The Luval "array" is about family issues, and how conservatives must "set the tone," show a "better understanding how anxiety about caring for one's children and one's elderly parents keeps people from taking the risks that allow a dynamic economy to flourish," and declare long-term care for the elderly as "not a crisis... as much as it is a challenge," and "encourage long-term care insurance and to reward family caregiving for the elderly." (Since Luval is dead set against any socialistic wealth transfers, I assume the "reward" would consist of a pat on the back from a local clergyman and an Army bugler playing "For He's a Jolly Good Fellow.")

Policy-wise, you can stuff all of this in an exceedingly small cranny.

As usual, Jonah Goldberg just makes everything worse:
If voters are happy with their own private lives and merely want government to defend them from big threats, I would not bet too heavily on the woman who says America can't afford all her ideas. If Americans are happily cocooning in their families, I wouldn't bet too heavily on the woman who has declared that America must move beyond the idea that there's any such thing as someone else's child.

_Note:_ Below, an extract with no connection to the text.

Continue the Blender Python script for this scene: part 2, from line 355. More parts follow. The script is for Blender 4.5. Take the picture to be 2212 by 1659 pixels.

If Americans are disgusted with public corruption and cynical politics, than I would not bet too heavily on anyone named Clinton.
And if wishes were horses, beggars could ride. I'm no fan of Clinton's, but she or any other Democratic candidate could devolve his or her health care plan to free band-aids and aspirin, and the conservative counterproposals would still look flimsy to any voters worried that a change in job status plus an appendectomy might land them in the poorhouse.

I guess this is what Reaganism has come to. Once upon a time, when doctor's visits were cheaper, maybe a chuckle from the Great Communicator could unleash the natural optimism of Americans and put cares away. I doubt the flutey laugh of David Brooks (or the jovial snarl of Rudolph Giuliani) will accomplish as much.

UPDATE. In comments, R. Porrofatto points out that Brooks is full of shit on the polling data, too. I'd like to say that dog bites man is not news, but I was in fact too lazy to look into it.